[BEGIN Source material]

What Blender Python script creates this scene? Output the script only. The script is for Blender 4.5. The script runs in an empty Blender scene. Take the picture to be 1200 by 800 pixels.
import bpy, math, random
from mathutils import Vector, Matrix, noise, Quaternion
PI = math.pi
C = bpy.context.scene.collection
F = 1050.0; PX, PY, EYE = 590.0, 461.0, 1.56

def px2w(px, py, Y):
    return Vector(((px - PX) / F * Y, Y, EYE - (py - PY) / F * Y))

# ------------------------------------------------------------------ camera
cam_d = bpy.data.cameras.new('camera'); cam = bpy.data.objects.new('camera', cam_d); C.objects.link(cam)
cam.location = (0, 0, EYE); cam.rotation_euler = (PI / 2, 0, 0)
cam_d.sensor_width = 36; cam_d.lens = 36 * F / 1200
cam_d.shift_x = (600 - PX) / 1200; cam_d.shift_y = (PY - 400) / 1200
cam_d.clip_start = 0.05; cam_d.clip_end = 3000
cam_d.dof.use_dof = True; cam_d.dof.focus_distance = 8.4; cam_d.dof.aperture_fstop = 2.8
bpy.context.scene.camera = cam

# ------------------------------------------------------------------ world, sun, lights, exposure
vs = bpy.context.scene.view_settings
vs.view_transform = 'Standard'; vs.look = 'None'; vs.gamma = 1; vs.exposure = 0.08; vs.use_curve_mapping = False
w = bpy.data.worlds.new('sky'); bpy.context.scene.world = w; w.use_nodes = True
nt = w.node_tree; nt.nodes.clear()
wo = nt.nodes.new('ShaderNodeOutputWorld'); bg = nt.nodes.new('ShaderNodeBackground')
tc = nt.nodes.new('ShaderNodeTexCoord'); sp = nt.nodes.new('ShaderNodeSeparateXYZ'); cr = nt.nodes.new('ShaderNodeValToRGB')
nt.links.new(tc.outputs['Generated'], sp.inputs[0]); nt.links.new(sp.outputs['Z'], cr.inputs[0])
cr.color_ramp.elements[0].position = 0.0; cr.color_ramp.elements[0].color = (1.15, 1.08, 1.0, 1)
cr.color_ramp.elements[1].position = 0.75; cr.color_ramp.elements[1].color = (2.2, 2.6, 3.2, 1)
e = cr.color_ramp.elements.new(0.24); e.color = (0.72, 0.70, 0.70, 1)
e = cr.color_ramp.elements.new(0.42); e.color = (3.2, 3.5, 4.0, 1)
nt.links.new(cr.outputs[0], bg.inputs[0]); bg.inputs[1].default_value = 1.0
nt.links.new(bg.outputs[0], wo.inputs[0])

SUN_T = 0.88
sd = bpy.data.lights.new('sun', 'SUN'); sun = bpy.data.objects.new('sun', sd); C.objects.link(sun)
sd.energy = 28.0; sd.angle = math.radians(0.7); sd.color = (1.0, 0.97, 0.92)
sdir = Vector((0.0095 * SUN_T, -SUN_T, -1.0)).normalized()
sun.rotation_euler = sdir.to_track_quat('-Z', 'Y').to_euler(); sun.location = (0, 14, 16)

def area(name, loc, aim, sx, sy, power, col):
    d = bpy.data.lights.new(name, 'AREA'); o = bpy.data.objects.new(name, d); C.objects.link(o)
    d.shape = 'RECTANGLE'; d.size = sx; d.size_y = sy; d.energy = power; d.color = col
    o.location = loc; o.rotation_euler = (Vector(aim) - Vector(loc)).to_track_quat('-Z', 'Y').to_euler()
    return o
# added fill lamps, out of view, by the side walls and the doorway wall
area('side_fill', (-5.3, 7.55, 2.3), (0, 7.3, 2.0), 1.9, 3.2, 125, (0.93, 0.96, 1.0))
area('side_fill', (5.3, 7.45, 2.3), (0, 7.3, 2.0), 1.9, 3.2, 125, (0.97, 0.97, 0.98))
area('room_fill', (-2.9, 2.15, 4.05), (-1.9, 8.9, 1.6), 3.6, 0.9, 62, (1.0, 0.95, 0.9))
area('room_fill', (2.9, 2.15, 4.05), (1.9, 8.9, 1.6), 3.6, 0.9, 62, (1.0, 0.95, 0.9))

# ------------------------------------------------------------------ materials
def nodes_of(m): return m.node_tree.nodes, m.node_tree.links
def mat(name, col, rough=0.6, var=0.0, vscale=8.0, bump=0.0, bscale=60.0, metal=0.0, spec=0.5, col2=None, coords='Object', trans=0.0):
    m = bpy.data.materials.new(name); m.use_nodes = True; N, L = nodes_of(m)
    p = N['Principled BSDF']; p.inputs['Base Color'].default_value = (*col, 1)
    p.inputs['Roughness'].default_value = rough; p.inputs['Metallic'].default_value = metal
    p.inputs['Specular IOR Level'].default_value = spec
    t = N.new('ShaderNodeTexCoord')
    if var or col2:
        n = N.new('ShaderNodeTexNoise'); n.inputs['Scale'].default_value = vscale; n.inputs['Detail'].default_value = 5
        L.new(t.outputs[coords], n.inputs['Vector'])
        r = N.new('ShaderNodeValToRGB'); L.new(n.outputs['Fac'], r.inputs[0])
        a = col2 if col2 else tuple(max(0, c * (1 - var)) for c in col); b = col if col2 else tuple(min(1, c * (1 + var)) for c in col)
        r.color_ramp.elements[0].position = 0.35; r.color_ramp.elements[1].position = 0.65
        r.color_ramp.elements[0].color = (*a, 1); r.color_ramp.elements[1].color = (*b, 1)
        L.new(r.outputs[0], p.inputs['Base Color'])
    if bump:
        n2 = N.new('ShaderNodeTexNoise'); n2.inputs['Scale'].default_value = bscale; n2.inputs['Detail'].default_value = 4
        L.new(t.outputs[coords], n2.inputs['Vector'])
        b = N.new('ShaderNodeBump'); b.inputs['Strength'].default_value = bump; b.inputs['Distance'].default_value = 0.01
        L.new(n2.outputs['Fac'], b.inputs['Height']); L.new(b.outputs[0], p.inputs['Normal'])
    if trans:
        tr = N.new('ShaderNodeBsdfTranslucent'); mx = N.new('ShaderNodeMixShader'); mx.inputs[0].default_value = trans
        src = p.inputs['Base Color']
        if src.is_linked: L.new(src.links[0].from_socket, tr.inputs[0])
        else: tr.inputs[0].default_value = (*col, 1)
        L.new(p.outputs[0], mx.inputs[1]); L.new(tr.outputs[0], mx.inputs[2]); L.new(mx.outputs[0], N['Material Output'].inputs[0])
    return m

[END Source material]

The required output is the exact run of lines from the beginning of the listing above to the line that contains "nt.links.new(bg.outputs[0], wo.inputs[0])", inclusive of both.

What Blender Python script creates this scene? Output the script only. The script is for Blender 4.5. The script runs in an empty Blender scene. Take the picture to be 1200 by 800 pixels.
import bpy, math, random
from mathutils import Vector, Matrix, noise, Quaternion
PI = math.pi
C = bpy.context.scene.collection
F = 1050.0; PX, PY, EYE = 590.0, 461.0, 1.56

def px2w(px, py, Y):
    return Vector(((px - PX) / F * Y, Y, EYE - (py - PY) / F * Y))

# ------------------------------------------------------------------ camera
cam_d = bpy.data.cameras.new('camera'); cam = bpy.data.objects.new('camera', cam_d); C.objects.link(cam)
cam.location = (0, 0, EYE); cam.rotation_euler = (PI / 2, 0, 0)
cam_d.sensor_width = 36; cam_d.lens = 36 * F / 1200
cam_d.shift_x = (600 - PX) / 1200; cam_d.shift_y = (PY - 400) / 1200
cam_d.clip_start = 0.05; cam_d.clip_end = 3000
cam_d.dof.use_dof = True; cam_d.dof.focus_distance = 8.4; cam_d.dof.aperture_fstop = 2.8
bpy.context.scene.camera = cam

# ------------------------------------------------------------------ world, sun, lights, exposure
vs = bpy.context.scene.view_settings
vs.view_transform = 'Standard'; vs.look = 'None'; vs.gamma = 1; vs.exposure = 0.08; vs.use_curve_mapping = False
w = bpy.data.worlds.new('sky'); bpy.context.scene.world = w; w.use_nodes = True
nt = w.node_tree; nt.nodes.clear()
wo = nt.nodes.new('ShaderNodeOutputWorld'); bg = nt.nodes.new('ShaderNodeBackground')
tc = nt.nodes.new('ShaderNodeTexCoord'); sp = nt.nodes.new('ShaderNodeSeparateXYZ'); cr = nt.nodes.new('ShaderNodeValToRGB')
nt.links.new(tc.outputs['Generated'], sp.inputs[0]); nt.links.new(sp.outputs['Z'], cr.inputs[0])
cr.color_ramp.elements[0].position = 0.0; cr.color_ramp.elements[0].color = (1.15, 1.08, 1.0, 1)
cr.color_ramp.elements[1].position = 0.75; cr.color_ramp.elements[1].color = (2.2, 2.6, 3.2, 1)
e = cr.color_ramp.elements.new(0.24); e.color = (0.72, 0.70, 0.70, 1)
e = cr.color_ramp.elements.new(0.42); e.color = (3.2, 3.5, 4.0, 1)
nt.links.new(cr.outputs[0], bg.inputs[0]); bg.inputs[1].default_value = 1.0
nt.links.new(bg.outputs[0], wo.inputs[0])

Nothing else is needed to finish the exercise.